◆ TASK GOAL ◆
Go through the listing below and gather every line with the word "scene".

◆ INFORMATION SHOWN ◆
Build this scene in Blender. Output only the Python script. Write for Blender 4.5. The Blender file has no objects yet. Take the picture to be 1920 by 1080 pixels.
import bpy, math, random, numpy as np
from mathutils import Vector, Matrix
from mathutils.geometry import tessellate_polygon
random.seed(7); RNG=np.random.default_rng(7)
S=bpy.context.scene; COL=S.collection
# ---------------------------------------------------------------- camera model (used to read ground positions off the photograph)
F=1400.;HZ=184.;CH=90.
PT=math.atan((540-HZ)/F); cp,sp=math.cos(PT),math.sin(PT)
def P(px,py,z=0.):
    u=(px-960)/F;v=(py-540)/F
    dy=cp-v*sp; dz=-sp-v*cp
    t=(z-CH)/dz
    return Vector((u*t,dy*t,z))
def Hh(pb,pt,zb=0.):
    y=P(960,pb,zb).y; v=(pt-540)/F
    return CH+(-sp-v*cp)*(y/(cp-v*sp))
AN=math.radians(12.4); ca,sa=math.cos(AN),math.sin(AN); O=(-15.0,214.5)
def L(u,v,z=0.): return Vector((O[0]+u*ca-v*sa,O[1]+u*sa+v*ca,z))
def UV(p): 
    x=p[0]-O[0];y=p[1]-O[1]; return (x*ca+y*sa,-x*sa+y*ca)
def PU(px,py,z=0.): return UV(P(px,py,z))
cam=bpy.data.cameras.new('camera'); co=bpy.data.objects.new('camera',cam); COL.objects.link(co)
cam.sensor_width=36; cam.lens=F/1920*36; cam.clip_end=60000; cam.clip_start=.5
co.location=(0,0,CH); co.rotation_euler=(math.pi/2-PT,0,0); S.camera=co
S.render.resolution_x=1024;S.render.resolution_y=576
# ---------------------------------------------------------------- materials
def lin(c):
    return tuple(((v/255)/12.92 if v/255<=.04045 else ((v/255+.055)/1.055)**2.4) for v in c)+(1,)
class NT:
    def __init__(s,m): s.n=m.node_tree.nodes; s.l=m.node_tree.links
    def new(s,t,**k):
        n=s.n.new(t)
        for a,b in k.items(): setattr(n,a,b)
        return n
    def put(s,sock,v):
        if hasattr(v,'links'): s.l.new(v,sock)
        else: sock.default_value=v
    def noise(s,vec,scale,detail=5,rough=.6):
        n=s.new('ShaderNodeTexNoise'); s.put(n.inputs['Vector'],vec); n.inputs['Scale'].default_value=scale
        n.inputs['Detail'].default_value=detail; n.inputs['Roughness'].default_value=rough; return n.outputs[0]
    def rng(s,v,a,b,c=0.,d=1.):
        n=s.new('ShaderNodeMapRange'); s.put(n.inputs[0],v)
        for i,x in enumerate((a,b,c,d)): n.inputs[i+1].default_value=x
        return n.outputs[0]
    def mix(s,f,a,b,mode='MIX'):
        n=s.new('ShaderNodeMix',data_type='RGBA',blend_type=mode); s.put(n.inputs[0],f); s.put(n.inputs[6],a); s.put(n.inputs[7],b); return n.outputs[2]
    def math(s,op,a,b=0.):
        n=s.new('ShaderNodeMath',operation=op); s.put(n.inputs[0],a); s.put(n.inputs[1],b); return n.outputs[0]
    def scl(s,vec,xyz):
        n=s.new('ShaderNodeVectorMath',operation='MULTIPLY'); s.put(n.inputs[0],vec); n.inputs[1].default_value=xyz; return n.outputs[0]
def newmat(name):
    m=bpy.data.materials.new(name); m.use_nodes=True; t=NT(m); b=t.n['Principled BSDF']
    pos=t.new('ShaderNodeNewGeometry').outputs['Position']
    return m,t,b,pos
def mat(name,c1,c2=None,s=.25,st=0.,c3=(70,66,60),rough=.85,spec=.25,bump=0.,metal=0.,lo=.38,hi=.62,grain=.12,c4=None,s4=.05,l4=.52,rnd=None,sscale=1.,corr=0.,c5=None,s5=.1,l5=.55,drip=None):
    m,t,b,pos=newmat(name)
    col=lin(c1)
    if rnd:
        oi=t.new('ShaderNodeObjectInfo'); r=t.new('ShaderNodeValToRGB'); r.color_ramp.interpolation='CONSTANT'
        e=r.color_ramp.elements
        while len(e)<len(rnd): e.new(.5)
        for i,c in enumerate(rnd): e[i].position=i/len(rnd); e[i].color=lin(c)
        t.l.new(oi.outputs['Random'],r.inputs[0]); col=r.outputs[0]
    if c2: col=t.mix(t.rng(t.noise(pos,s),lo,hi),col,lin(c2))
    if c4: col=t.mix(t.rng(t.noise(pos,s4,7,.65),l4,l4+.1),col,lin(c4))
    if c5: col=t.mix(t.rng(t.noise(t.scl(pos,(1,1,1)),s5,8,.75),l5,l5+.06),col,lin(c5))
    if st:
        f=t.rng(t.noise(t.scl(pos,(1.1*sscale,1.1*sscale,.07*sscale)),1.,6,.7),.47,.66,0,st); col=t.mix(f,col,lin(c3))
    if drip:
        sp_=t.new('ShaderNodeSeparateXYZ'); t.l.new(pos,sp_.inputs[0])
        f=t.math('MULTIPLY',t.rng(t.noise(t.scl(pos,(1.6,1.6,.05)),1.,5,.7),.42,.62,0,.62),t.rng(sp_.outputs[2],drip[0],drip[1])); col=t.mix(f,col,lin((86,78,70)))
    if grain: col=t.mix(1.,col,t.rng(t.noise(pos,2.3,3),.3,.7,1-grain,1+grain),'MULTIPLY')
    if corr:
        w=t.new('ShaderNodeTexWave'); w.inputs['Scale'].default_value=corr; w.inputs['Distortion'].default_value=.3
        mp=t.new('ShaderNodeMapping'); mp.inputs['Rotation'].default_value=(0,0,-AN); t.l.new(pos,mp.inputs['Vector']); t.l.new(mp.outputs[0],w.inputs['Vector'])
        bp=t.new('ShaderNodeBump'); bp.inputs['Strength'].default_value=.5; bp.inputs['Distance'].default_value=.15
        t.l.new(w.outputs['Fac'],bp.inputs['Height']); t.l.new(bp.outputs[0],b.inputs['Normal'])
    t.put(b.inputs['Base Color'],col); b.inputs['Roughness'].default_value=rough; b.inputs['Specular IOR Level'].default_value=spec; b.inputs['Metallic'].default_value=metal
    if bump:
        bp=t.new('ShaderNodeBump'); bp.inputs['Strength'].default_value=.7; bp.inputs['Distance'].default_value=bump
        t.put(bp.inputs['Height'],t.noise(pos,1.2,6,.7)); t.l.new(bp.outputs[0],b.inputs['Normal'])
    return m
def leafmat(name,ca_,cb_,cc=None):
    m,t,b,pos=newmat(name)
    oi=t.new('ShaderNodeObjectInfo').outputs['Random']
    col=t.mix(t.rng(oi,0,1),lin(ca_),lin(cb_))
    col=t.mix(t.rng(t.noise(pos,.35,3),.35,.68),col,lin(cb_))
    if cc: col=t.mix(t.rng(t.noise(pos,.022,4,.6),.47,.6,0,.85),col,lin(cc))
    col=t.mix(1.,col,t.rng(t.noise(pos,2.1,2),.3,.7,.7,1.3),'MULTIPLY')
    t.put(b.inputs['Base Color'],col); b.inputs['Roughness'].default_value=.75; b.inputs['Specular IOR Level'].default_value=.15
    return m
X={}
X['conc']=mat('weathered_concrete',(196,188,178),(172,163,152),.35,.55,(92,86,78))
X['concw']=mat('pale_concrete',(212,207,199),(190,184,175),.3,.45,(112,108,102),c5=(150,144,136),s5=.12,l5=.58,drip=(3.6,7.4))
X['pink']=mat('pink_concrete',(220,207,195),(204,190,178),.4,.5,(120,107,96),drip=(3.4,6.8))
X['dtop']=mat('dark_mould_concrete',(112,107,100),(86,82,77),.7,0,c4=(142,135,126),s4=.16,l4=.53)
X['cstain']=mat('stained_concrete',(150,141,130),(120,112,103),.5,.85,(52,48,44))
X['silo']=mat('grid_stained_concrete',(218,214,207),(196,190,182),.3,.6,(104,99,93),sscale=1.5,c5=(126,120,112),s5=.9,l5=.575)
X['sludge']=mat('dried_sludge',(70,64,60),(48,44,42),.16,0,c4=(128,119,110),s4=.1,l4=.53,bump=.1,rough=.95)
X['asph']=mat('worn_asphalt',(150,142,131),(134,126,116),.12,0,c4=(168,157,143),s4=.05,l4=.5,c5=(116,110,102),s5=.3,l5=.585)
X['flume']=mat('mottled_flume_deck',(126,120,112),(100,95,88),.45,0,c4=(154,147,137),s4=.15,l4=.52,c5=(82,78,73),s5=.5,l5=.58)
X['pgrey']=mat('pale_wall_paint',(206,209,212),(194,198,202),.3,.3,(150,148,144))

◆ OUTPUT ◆
Build this scene in Blender. Output only the Python script. Write for Blender 4.5. The Blender file has no objects yet. Take the picture to be 1920 by 1080 pixels.
S=bpy.context.scene; COL=S.collection